Stated goal:
What do the lines from the top of the data through the line with "print('corn', ncorn, len(cpts[0]))" say? Quote them exactly and include both ends.

>> BEGIN Data block

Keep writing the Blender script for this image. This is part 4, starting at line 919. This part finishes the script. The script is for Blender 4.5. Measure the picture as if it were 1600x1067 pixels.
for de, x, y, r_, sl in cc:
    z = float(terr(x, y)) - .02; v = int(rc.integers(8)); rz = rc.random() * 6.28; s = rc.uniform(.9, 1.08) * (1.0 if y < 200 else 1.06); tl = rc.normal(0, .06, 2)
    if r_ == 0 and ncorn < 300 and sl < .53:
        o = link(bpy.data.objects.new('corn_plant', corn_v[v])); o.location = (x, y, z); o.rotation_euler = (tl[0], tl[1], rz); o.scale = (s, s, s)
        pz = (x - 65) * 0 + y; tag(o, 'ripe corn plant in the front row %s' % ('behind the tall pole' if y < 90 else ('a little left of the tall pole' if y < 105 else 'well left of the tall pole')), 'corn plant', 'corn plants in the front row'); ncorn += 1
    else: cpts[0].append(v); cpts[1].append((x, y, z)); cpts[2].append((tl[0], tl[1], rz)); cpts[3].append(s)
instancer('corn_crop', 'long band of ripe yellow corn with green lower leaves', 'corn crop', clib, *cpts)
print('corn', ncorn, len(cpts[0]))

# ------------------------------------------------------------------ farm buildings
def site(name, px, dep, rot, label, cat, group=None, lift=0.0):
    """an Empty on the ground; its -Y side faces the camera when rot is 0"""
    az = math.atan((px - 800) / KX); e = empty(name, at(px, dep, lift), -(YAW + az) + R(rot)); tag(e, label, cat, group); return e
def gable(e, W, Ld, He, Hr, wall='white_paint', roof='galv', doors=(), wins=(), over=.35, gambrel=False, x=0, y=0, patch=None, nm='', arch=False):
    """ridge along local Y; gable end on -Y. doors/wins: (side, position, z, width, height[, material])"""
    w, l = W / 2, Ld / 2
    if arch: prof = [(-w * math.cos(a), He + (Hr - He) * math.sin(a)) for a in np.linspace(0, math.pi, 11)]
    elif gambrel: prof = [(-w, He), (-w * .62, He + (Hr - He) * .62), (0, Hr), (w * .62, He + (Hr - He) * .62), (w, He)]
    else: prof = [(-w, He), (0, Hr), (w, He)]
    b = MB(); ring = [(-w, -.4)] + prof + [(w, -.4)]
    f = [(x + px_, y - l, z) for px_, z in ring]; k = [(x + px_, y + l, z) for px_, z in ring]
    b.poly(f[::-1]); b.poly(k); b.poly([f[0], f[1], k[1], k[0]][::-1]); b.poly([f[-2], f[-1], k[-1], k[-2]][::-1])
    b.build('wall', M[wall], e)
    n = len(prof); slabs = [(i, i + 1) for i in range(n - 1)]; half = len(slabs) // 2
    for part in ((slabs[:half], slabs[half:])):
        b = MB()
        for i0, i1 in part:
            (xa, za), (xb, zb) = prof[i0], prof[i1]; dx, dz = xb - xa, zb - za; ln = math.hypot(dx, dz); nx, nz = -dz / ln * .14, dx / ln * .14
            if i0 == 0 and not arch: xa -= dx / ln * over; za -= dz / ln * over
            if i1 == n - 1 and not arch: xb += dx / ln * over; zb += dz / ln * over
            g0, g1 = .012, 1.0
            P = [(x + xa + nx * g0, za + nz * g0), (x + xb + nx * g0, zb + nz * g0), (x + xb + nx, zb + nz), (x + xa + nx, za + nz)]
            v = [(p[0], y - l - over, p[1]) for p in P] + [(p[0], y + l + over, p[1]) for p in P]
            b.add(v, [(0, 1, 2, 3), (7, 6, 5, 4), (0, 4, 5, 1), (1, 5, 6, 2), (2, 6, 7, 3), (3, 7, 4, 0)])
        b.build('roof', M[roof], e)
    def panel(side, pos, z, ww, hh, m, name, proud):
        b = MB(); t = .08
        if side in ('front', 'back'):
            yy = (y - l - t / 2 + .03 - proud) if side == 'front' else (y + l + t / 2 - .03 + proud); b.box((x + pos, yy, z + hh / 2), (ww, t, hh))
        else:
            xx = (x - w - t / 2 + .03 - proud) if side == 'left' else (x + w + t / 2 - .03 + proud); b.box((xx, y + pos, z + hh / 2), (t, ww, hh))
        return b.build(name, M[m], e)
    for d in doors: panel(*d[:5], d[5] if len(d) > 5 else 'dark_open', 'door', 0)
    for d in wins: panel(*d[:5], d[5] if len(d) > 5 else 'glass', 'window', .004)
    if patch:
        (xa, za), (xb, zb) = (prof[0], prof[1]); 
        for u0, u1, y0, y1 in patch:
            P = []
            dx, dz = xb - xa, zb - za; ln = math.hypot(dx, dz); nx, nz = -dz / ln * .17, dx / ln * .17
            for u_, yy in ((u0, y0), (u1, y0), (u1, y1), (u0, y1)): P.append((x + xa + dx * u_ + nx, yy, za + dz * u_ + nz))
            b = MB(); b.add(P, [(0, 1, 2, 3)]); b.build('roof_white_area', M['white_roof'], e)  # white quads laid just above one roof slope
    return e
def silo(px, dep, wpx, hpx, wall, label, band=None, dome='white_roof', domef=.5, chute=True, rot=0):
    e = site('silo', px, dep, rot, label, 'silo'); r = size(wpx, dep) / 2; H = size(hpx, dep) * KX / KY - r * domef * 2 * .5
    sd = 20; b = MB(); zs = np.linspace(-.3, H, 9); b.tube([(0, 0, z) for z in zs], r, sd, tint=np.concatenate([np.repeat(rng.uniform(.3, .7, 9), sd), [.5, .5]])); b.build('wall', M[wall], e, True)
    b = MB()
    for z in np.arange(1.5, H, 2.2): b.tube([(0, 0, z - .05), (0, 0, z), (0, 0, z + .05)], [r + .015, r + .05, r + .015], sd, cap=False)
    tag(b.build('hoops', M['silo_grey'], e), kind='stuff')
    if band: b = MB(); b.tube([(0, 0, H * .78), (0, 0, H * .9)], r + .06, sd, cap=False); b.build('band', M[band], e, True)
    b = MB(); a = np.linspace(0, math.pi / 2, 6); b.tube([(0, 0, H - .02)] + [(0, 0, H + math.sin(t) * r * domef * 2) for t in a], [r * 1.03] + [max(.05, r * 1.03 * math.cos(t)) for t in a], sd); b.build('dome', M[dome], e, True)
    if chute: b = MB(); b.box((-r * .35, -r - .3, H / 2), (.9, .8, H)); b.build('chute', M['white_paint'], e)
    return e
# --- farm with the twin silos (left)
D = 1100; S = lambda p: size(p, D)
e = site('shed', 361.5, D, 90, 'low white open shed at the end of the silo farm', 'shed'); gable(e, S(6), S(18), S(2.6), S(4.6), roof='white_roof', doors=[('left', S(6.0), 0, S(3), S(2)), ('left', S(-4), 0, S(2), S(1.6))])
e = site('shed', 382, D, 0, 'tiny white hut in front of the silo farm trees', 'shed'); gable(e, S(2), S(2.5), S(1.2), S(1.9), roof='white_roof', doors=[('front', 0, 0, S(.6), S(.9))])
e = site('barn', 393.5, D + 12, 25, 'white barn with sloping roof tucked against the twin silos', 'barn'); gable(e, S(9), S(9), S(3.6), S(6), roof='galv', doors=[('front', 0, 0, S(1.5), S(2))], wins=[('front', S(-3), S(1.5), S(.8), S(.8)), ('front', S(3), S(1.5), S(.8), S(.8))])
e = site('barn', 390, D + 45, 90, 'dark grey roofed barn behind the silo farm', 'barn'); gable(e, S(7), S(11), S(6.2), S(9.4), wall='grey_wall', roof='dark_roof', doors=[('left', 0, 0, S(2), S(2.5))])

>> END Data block

Problem solution:
Keep writing the Blender script for this image. This is part 4, starting at line 919. This part finishes the script. The script is for Blender 4.5. Measure the picture as if it were 1600x1067 pixels.
for de, x, y, r_, sl in cc:
    z = float(terr(x, y)) - .02; v = int(rc.integers(8)); rz = rc.random() * 6.28; s = rc.uniform(.9, 1.08) * (1.0 if y < 200 else 1.06); tl = rc.normal(0, .06, 2)
    if r_ == 0 and ncorn < 300 and sl < .53:
        o = link(bpy.data.objects.new('corn_plant', corn_v[v])); o.location = (x, y, z); o.rotation_euler = (tl[0], tl[1], rz); o.scale = (s, s, s)
        pz = (x - 65) * 0 + y; tag(o, 'ripe corn plant in the front row %s' % ('behind the tall pole' if y < 90 else ('a little left of the tall pole' if y < 105 else 'well left of the tall pole')), 'corn plant', 'corn plants in the front row'); ncorn += 1
    else: cpts[0].append(v); cpts[1].append((x, y, z)); cpts[2].append((tl[0], tl[1], rz)); cpts[3].append(s)
instancer('corn_crop', 'long band of ripe yellow corn with green lower leaves', 'corn crop', clib, *cpts)
print('corn', ncorn, len(cpts[0]))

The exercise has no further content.